Close these courses. Fine. Most of us who love golf may not be able to afford CCLR, Pleasant Valley or Chenal, and God knows we’re not getting invited to Alotian anytime soon. There are affordable “lesser” private clubs like Eagle Hill Golf and Country Club (plus the nice deal you get with all the other Lindsey-owned courses if you join) and semiprivate Country Club of Arkansas in Maumelle (which also has a nice reciprocal deal with other courses around the state). For more affordable country club golf, there is Maumelle CC. Then there is Sherwood’s public Greens at North Hills and North Little Rock’s 36 holes of public golf at Burns Park.
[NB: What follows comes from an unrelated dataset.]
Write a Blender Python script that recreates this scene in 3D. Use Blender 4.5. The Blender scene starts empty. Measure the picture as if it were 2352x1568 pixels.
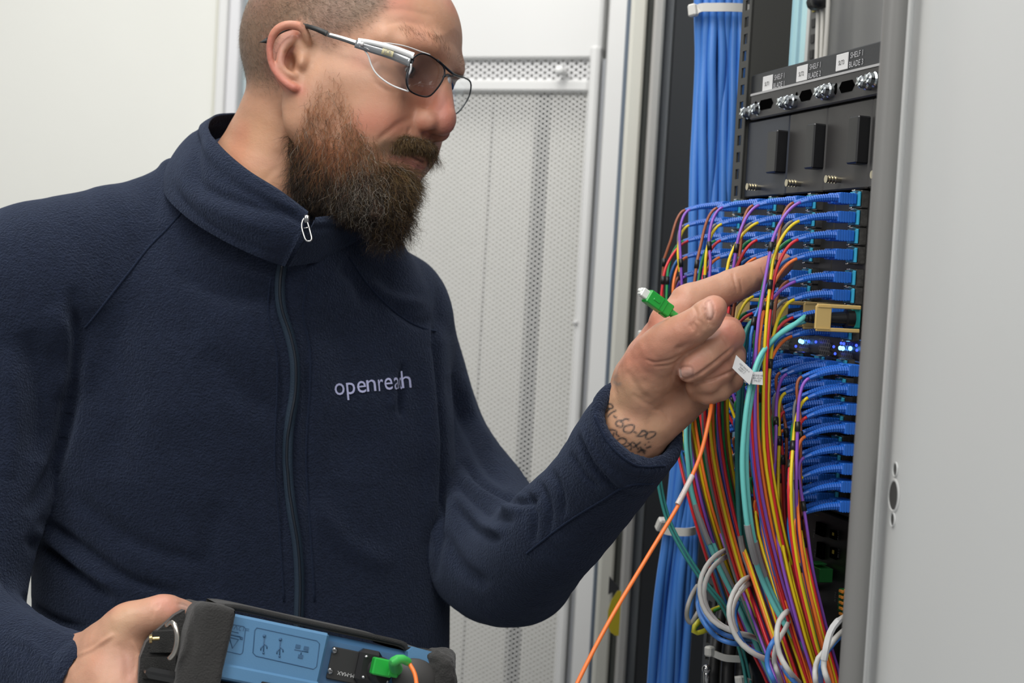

There’s Rebsamen when it dries out, and I’m wont to disclose again (though I’ve tried for years) that First Tee has been the biggest secret in Little Rock public golf as far as quality layout and fun, if you’re good with nine championship-length holes instead of 18 (frankly, as much time as 18 holes require now, I am good with it).

But, please, tell me there was actually some business thought put into this, and somebody really believed it made sense to close the courses just as they’re approaching their prime earning season, that somebody actually thought it made sense to close Hindman Park on a FRIDAY, before a sure-to-be-busy weekend.

Yes, tell me that was all in the thought process. I don’t believe it. What I believe is, this is a willy-nilly move by people who focused only on some nebulous “reimagining” of life in Little Rock while showing no common sense, yet are entrusted with running our broke city and managing our tax dollars. Sadly for Little Rock, I don’t think this is the last poorly-thought-out plan we’re going to see from this group.